SAMWU wants Tshwane metro to increase wages by 3.5%

Mayco member Kingsley Wakelin says the City is “struggling with finances”

By Ezekiel Kekana

22 August 2022

Hundreds of SAMWU members marched in Pretoria on Friday to demand that the City of Tshwane pay workers a 3.5% salary increase. Photo: Ezekiel Kekana

Members of the South African Municipal Workers Union (SAMWU) are giving the City of Tshwane until the end of the week to withdraw its application for exemption from paying workers a 3.5% salary increase.

On Friday, hundreds of SAMWU members marched through the streets of Pretoria’s city centre to the council’s offices.

According to the union, Tshwane municipal workers have not had a salary increment since July 2021. Last year SAMWU and the South African Local Government Association had agreed on a 3.5% pay increase for all the municipal workers at the SA Bargaining Council. However, the City of Tshwane applied for an exemption, blaming financial distress for its failure to honour the agreement.
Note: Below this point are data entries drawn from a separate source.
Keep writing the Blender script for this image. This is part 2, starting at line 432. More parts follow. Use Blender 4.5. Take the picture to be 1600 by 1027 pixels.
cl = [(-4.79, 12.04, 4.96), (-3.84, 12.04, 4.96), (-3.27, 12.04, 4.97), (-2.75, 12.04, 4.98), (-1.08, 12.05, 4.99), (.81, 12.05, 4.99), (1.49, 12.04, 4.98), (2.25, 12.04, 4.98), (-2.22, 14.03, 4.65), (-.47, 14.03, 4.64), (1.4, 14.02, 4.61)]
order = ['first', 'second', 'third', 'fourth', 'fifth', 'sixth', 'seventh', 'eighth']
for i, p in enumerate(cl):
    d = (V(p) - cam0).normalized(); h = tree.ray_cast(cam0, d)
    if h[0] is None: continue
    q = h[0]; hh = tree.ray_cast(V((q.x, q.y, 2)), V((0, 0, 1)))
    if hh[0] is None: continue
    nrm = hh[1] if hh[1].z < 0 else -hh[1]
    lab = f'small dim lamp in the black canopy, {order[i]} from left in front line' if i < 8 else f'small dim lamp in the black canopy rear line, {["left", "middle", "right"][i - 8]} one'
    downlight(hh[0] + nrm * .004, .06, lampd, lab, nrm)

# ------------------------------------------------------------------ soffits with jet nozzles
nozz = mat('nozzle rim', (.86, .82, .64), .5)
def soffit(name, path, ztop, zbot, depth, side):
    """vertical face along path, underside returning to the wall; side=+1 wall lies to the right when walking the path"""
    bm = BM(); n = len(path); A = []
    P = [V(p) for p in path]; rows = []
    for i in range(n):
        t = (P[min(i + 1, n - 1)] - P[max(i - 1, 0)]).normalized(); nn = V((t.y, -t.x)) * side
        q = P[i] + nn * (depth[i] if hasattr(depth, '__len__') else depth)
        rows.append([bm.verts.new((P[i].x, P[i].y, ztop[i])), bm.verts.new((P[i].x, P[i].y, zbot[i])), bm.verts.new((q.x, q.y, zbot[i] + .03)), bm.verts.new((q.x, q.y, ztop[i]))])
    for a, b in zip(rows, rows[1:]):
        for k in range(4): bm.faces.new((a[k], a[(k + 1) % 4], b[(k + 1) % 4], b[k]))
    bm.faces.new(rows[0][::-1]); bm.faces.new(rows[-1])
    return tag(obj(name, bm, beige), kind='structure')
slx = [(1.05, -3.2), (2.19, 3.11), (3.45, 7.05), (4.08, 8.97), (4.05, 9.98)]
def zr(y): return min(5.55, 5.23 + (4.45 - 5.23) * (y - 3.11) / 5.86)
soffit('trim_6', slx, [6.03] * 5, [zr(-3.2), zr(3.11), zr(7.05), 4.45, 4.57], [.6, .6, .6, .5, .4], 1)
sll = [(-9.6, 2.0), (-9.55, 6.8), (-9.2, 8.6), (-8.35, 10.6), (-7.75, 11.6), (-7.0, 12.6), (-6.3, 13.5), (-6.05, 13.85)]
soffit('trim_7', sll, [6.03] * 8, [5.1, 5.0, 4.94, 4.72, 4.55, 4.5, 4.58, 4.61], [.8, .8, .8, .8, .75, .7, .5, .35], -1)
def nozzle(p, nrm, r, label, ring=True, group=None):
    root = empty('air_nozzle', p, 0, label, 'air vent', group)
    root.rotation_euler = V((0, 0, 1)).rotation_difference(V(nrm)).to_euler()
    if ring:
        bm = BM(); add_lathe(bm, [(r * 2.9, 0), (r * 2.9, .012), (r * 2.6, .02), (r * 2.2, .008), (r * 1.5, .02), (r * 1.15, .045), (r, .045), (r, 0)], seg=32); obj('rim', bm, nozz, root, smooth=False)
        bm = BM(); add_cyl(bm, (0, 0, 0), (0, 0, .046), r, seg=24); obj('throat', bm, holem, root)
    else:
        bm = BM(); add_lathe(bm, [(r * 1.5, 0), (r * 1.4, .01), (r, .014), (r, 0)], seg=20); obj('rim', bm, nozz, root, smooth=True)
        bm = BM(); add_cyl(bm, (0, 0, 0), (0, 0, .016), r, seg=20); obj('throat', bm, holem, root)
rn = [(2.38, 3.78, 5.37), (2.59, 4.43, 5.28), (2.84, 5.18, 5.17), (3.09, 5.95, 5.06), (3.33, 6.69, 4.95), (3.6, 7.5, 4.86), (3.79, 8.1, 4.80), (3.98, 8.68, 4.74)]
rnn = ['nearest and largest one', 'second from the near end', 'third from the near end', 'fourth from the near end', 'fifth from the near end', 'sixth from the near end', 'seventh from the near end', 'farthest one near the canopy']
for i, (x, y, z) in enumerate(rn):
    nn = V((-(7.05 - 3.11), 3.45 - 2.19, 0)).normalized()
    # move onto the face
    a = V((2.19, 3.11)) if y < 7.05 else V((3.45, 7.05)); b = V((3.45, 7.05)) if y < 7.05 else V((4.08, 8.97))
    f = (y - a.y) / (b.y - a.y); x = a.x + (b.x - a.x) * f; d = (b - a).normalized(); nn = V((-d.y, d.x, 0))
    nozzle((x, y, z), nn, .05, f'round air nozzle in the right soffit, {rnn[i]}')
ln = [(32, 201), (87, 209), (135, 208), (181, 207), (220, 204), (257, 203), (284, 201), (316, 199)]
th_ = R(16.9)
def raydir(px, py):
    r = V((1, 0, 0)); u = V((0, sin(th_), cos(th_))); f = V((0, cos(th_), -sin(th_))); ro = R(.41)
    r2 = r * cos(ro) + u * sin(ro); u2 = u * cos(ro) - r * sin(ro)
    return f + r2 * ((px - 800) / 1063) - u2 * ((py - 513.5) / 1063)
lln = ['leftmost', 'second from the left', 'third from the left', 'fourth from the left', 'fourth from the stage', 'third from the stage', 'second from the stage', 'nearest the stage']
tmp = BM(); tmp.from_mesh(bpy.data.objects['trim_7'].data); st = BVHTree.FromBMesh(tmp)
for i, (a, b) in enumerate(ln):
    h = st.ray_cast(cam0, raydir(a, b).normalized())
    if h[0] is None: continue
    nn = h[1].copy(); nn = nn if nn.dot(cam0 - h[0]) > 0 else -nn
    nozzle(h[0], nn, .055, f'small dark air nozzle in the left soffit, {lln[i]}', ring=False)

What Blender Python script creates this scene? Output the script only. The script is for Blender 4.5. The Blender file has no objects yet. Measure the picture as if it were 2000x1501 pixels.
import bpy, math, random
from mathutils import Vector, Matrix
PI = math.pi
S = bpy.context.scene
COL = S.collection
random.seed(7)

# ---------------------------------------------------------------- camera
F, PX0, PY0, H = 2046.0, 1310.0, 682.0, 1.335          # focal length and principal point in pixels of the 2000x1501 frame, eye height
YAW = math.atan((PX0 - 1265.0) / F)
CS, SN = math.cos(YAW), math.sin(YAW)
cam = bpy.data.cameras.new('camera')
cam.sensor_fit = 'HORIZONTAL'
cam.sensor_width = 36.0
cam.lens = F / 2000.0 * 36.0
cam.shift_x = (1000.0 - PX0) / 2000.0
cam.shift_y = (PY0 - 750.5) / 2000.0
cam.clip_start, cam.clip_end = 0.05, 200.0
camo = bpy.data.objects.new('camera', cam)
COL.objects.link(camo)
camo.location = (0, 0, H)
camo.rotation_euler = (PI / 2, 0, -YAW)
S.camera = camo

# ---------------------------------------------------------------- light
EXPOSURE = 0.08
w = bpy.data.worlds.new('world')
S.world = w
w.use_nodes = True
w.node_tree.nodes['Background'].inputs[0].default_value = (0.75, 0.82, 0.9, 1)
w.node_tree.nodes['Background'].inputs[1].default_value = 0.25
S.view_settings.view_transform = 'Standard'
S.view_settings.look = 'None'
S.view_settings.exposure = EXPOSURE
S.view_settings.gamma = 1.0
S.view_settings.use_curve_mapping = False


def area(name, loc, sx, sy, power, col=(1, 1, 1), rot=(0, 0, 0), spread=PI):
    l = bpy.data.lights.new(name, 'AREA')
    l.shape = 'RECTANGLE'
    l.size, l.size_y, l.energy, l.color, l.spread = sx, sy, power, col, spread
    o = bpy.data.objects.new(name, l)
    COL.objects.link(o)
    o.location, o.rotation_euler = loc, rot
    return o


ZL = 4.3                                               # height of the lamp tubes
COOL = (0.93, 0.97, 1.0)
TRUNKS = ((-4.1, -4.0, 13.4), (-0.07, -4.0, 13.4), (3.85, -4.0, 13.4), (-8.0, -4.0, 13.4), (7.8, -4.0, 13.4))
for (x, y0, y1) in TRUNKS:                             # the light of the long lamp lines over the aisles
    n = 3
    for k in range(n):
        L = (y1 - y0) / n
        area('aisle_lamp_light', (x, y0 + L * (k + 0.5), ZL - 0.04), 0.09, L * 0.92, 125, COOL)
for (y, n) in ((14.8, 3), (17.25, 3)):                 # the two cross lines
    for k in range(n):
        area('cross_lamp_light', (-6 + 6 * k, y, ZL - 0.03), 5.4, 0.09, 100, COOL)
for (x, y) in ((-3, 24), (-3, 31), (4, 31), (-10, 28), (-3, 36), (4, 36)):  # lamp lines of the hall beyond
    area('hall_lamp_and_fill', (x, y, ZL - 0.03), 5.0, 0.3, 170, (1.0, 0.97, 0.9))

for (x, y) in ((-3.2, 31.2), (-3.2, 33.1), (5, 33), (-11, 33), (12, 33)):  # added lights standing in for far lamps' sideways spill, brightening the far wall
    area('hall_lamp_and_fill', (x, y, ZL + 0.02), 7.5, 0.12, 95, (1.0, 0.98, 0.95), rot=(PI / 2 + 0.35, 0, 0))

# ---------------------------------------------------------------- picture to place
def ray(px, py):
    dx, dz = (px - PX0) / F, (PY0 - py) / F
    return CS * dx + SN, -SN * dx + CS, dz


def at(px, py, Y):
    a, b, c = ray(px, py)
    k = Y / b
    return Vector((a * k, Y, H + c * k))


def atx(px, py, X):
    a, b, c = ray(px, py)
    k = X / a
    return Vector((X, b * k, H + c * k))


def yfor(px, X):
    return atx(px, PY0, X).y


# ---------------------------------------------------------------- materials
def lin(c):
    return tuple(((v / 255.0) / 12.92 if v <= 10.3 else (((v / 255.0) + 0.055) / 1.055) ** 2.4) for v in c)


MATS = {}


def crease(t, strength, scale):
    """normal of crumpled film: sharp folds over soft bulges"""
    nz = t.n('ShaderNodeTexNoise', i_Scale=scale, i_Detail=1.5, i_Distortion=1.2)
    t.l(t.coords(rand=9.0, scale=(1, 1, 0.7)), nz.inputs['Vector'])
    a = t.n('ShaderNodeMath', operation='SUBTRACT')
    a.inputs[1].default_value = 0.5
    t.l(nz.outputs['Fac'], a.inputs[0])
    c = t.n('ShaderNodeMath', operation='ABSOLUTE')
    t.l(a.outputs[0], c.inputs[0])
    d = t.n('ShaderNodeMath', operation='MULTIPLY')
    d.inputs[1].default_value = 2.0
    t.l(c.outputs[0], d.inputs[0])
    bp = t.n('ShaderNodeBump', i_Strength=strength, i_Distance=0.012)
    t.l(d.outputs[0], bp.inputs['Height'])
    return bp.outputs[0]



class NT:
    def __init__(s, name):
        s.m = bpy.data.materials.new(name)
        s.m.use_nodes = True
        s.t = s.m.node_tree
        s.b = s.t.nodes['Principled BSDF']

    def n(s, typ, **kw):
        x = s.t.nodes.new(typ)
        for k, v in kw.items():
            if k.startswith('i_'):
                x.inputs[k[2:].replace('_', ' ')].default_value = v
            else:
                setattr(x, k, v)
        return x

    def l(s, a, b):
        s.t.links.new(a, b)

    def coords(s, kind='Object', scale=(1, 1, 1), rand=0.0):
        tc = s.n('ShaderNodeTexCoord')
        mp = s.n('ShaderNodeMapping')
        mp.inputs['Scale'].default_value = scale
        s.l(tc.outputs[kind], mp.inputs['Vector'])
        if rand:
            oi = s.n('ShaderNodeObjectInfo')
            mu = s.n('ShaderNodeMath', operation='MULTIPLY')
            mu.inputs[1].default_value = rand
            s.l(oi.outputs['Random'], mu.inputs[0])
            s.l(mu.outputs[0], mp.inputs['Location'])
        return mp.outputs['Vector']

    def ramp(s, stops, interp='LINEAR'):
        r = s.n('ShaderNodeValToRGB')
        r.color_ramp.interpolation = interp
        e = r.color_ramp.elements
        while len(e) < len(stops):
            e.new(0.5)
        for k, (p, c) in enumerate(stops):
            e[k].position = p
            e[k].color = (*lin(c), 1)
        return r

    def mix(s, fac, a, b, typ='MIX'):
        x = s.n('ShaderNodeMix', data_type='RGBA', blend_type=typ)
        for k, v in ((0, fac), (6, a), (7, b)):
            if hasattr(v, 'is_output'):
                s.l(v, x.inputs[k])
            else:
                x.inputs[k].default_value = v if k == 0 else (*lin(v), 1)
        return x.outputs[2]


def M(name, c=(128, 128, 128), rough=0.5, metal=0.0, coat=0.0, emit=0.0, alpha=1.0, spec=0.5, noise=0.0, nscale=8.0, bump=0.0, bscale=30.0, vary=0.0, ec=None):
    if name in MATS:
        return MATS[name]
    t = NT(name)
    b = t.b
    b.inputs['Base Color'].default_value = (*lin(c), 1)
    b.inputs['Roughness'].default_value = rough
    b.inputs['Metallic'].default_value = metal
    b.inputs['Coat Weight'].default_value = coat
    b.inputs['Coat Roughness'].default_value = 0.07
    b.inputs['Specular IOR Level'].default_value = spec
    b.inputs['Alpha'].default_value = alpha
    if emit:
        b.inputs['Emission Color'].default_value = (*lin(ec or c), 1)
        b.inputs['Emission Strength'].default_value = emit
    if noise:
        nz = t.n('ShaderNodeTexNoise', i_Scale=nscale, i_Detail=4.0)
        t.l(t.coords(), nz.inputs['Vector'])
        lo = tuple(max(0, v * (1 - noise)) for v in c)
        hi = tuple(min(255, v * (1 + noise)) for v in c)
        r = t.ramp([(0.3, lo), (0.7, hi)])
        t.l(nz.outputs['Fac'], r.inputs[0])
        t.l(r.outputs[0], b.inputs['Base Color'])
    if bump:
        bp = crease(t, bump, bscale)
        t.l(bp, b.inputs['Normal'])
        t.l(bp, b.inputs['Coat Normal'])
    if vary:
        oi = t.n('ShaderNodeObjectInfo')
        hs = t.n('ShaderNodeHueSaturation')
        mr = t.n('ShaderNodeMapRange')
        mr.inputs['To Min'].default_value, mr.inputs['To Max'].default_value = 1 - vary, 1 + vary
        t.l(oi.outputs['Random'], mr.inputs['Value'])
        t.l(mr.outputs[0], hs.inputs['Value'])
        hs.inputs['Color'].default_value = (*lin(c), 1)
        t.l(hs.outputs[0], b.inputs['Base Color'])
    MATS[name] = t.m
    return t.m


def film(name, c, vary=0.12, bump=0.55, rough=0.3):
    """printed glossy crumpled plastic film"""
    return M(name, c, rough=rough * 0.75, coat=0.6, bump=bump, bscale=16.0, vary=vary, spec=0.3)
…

The City’s exemption plea was dismissed. It has since challenged this by taking the matter on review to the Labour Court. A hearing date still needs to be set.

Union members who took to the streets demanded that the City withdraw its review application and fulfil its obligation to pay the wage hike. The union blames the salary hike delays on Mayor Randall Williams.

In a memorandum of demands, SAMWU called for the immediate resignation of Williams over this issue and other municipal failures they attribute to Williams.

Addressing the workers near Madiba Street, SAMWU regional secretary, Mpho Tladinyane, said that under the leadership of Williams, the City has failed to pay workers their deserved 3.5% increase. He accused the executive of interfering in administrative issues and complained that the City continues to outsource workers and services instead of absorbing union members.

Another issue raised in SAMWU’s memo was the renewal of licence disks for at least 70 municipal buses currently not operating.

Mayco Member for Corporate and Shared Services, Kingsley Wakelin, received the memo on behalf of the City.

Wakelin refused to directly comment on the 3.5% salary hike, only saying that “the City is currently struggling with finances” – to which the crowd loudly booed.

Wakelin promised to address all the workers’ demands with the executive and mayor.